=== What you are asked to do ===
The lines from the top of the material below through the line containing "panel(10.83, 12.52, 8.95, 9.59);" are to be printed exactly, with pictures omitted.

=== Material provided ===
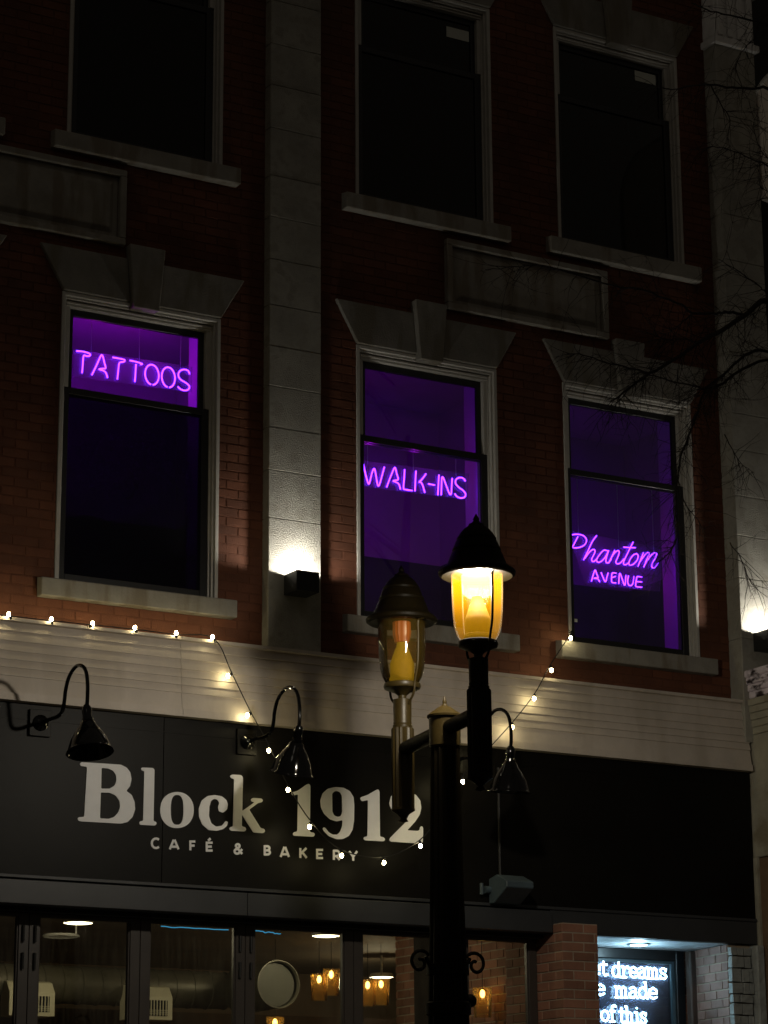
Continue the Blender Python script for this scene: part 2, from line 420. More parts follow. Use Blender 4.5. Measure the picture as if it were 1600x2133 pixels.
def panel(x0, x1, z0, z1):
    p = MB(); t = .055
    p.box(x0, x1, -.055, .02, z0, z0+t); p.box(x0, x1, -.055, .02, z1-t, z1)
    p.box(x0, x0+t, -.055, .02, z0+t+.0005, z1-t-.0005); p.box(x1-t, x1, -.055, .02, z0+t+.0005, z1-t-.0005)
    # raised field with sloped edge
    a, b, c, d = x0+t+.04, x1-t-.04, z0+t+.04, z1-t-.04; e = .045
    o = [(a,.0,c),(b,.0,c),(b,.0,d),(a,.0,d)]; i = [(a+e,-.034,c+e),(b-e,-.034,c+e),(b-e,-.034,d-e),(a+e,-.034,d-e)]
    O = [p.bm.verts.new(v) for v in o]; I = [p.bm.verts.new(v) for v in i]; p.bm.faces.new(I)
    for k in range(4): p.bm.faces.new((O[k], O[(k+1) % 4], I[(k+1) % 4], I[k]))
    p.box(x0+t+.0005, x1-t-.0005, -.004, .02, z0+t+.0005, z1-t-.0005)
    p.build("stone_panel", "sill stone", BLD, bevel=.006)
panel(10.83, 12.52, 8.95, 9.59); panel(6.115, 7.805, 8.95, 9.59)

# cornice over the fascia
zs = [5.77, 5.745, 5.675, 5.60, 5.522, 5.456, 5.394, 5.33, 5.20, 5.14]
prof = [(.02, 5.775), (-.165, 5.775), (-.165, 5.750)]; y = -.128
for a, b in zip(zs[1:-2], zs[2:-1]):
    prof += [(y, a), (y-.019, b+.005), (y-.019, b)]; y -= .0065
prof += [(y, 5.20), (y-.026, 5.198), (y-.030, 5.143), (.02, 5.143)]
ccs = [4.4, 6.2, 8.30, 11.0, 13.80]
mb = MB()
for a, b in zip(ccs[:-1], ccs[1:]): mb.prism_x(prof, a+.0012, b-.0012)
mb.build("cornice", "cornice paint", BLD)

# fascia with the painted sign
FY = -.12
mb = MB()
seams = [4.4, 5.95, 8.18, 13.82]
for a, b in zip(seams[:-1], seams[1:]): mb.box(a+.0016, b-.0016, FY, .02, 3.872, 5.142)
fas = mb.build("fascia", "sign black", BLD, bevel=.002)
mb = MB(); mb.box(4.4, 13.82, FY-.022, .02, 3.846, 3.871); mb.build("ledge", "band grey", fas, bevel=.003)
mb = MB(); mb.box(4.4, 13.82, FY-.004, .02, 5.02, 5.028); mb.build("trim", "sign black", fas)
mb = MB()
for a, b in ((4.4, 6.6), (6.6, 8.89), (8.89, 11.69)): mb.box(a+.0016, b-.0016, FY-.034, .02, 3.658, 3.832)
mb.box(11.691, 13.819, FY-.010, .02, 3.654, 3.845)
mb.build("lower_band", "band grey", fas, bevel=.003)
mb = MB(); mb.box(4.4, 13.815, .021, .10, 3.662, 5.62); mb.build("fascia_backing", "dark gap", fas)

def roundpoly(pts, r, n=3):
    o = []; N = len(pts)
    for i in range(N):
        p = Vector(pts[i]); a = Vector(pts[i-1]); b = Vector(pts[(i+1) % N])
        la, lb = (a-p).length, (b-p).length
        da, db = min(r, la*.45), min(r, lb*.45)
        A, B = p+(a-p)/la*da, p+(b-p)/lb*db
        for k in range(n+1):
            t = k/n; o.append(A*(1-t)**2 + p*2*t*(1-t) + B*t*t)
    return o
def outline_mesh(loops, Y, thick):              # loops in photo pixels, filled on a plane of constant Y
    cu = bpy.data.curves.new("outline", 'CURVE'); cu.dimensions = '2D'; cu.fill_mode = 'BOTH'; cu.extrude = thick/2
    for lp in loops:
        P = [at(px, py, Y) for px, py in lp]
        s = cu.splines.new('POLY'); s.points.add(len(P)-1); s.use_cyclic_u = True
        for q, v in zip(s.points, P): q.co = (v.x, v.z, 0, 1)
    t = bpy.data.objects.new("outline", cu); COL.objects.link(t)
    me = bpy.data.meshes.new_from_object(t.evaluated_get(bpy.context.evaluated_depsgraph_get()))
    bpy.data.objects.remove(t); bpy.data.curves.remove(cu)
    me.transform(Matrix(((1,0,0,0),(0,0,-1,Y),(0,1,0,0),(0,0,0,1)))); return me
def z7(l): return [(x/3.81, 1400+y/3.81) for x, y in l]
def z8(l): return [(520+x/3.81, 1400+y/3.81) for x, y in l]
def z5(l): return [(x/2, 1200+y/2) for x, y in l]
def ell(cx, cy, rx, ry, n=40, p=2.0):
    o = []
    for k in range(n):
        a = 2*math.pi*k/n; c, s = math.cos(a), math.sin(a)
        o.append((cx+rx*math.copysign(abs(c)**(2/p), c), cy+ry*math.copysign(abs(s)**(2/p), s)))
    return o
G = [
 [z7([(632,728),(645,715),(800,724),(960,735),(1005,758),(1034,795),(1043,850),(1032,905),(1002,943),(1045,975),(1068,1030),(1072,1090),(1052,1150),(1012,1190),(960,1203),(630,1184),(614,1170),(620,1152),(668,1148),(690,752),(640,745)]),
  z7([(806,760),(860,765),(900,785),(921,820),(924,860),(910,900),(870,925),(802,925)]),
  z7([(800,955),(870,957),(920,982),(948,1022),(953,1070),(938,1115),(905,1150),(860,1165),(793,1160)])],
 [z7([(1118,768),(1126,757),(1215,761),(1226,775),(1218,1183),(1238,1188),(1243,1203),(1232,1218),(1112,1212),(1104,1198),(1112,1183),(1135,1181),(1145,785),(1125,782)])],
 [ell(368.5, 1687.3, 35, 37.6, 44, 2.15), ell(368.8, 1687, 13.3, 31, 44, 2.7)],
 [z5([(949,950),(946,972),(930,986),(912,980),(908,962),(914,945),(905,931),(892,928),(879,936),(872,960),(870,1000),(880,1030),(900,1044),(925,1040),(940,1020),(950,1024),(946,1040),(930,1054),(905,1061),(870,1058),(843,1036),(829,1003),(828,968),(840,935),(865,916),(895,912),(925,918),(943,933)])],
 [z5([(957,833),(966,827),(1004,829),(1012,838),(1009,979),(1061,942),(1047,939),(1045,931),(1052,924),(1090,927),(1096,935),(1090,943),(1076,945),(1038,973),(1086,1050),(1100,1053),(1105,1062),(1098,1071),(1055,1068),(1008,994),(1007,1042),(1022,1047),(1026,1056),(1020,1064),(962,1061),(954,1053),(960,1045),(970,1043),(975,845),(964,843)])],
 [z8([(330,967),(338,955),(385,940),(455,890),(470,886),(482,900),(478,1270),(510,1275),(518,1290),(508,1307),(350,1298),(342,1285),(350,1270),(378,1265),(385,970),(345,980)])],
 [z8([(562,1020),(580,962),(622,925),(680,912),(745,918),(795,945),(824,992),(830,1060),(828,1180),(816,1252),(788,1300),(740,1325),(690,1326),(630,1302),(590,1262),(579,1242),(588,1231),(602,1238),(625,1270),(658,1290),(695,1290),(720,1265),(735,1222),(738,1174),(690,1185),(638,1168),(590,1122),(568,1075)]),
  z8([(654,965),(670,948),(692,942),(718,953),(733,983),(735,1110),(726,1140),(700,1150),(670,1138),(656,1108)])],
 [z8([(877,1002),(885,992),(935,975),(1005,935),(1020,931),(1030,945),(1034,1305),(1065,1312),(1075,1328),(1065,1343),(915,1335),(903,1322),(910,1308),(935,1303),(940,1015),(890,1026)])],
 [z8([(1108,1045),(1122,985),(1160,955),(1205,945),(1262,948),(1320,975),(1354,1020),(1362,1078),(1350,1130),(1315,1185),(1250,1255),(1330,1261),(1348,1255),(1352,1232),(1365,1221),(1377,1235),(1374,1350),(1362,1362),(1120,1345),(1108,1335),(1115,1315),(1235,1195),(1276,1110),(1282,1040),(1268,995),(1240,975),(1215,987),(1204,1012),(1190,1072),(1160,1101),(1125,1090)])],
]
for loops in G:
    me = outline_mesh([[tuple(v) for v in roundpoly(l, 2.6)] for l in loops], FY-.005, .006)
    me.name = "sign_letter"; me.materials.append(MATS["sign letters"])
    o = bpy.data.objects.new("sign_letter", me); COL.objects.link(o); attach(o, fas)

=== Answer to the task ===
Continue the Blender Python script for this scene: part 2, from line 420. More parts follow. Use Blender 4.5. Measure the picture as if it were 1600x2133 pixels.
def panel(x0, x1, z0, z1):
    p = MB(); t = .055
    p.box(x0, x1, -.055, .02, z0, z0+t); p.box(x0, x1, -.055, .02, z1-t, z1)
    p.box(x0, x0+t, -.055, .02, z0+t+.0005, z1-t-.0005); p.box(x1-t, x1, -.055, .02, z0+t+.0005, z1-t-.0005)
    # raised field with sloped edge
    a, b, c, d = x0+t+.04, x1-t-.04, z0+t+.04, z1-t-.04; e = .045
    o = [(a,.0,c),(b,.0,c),(b,.0,d),(a,.0,d)]; i = [(a+e,-.034,c+e),(b-e,-.034,c+e),(b-e,-.034,d-e),(a+e,-.034,d-e)]
    O = [p.bm.verts.new(v) for v in o]; I = [p.bm.verts.new(v) for v in i]; p.bm.faces.new(I)
    for k in range(4): p.bm.faces.new((O[k], O[(k+1) % 4], I[(k+1) % 4], I[k]))
    p.box(x0+t+.0005, x1-t-.0005, -.004, .02, z0+t+.0005, z1-t-.0005)
    p.build("stone_panel", "sill stone", BLD, bevel=.006)
panel(10.83, 12.52, 8.95, 9.59); panel(6.115, 7.805, 8.95, 9.59)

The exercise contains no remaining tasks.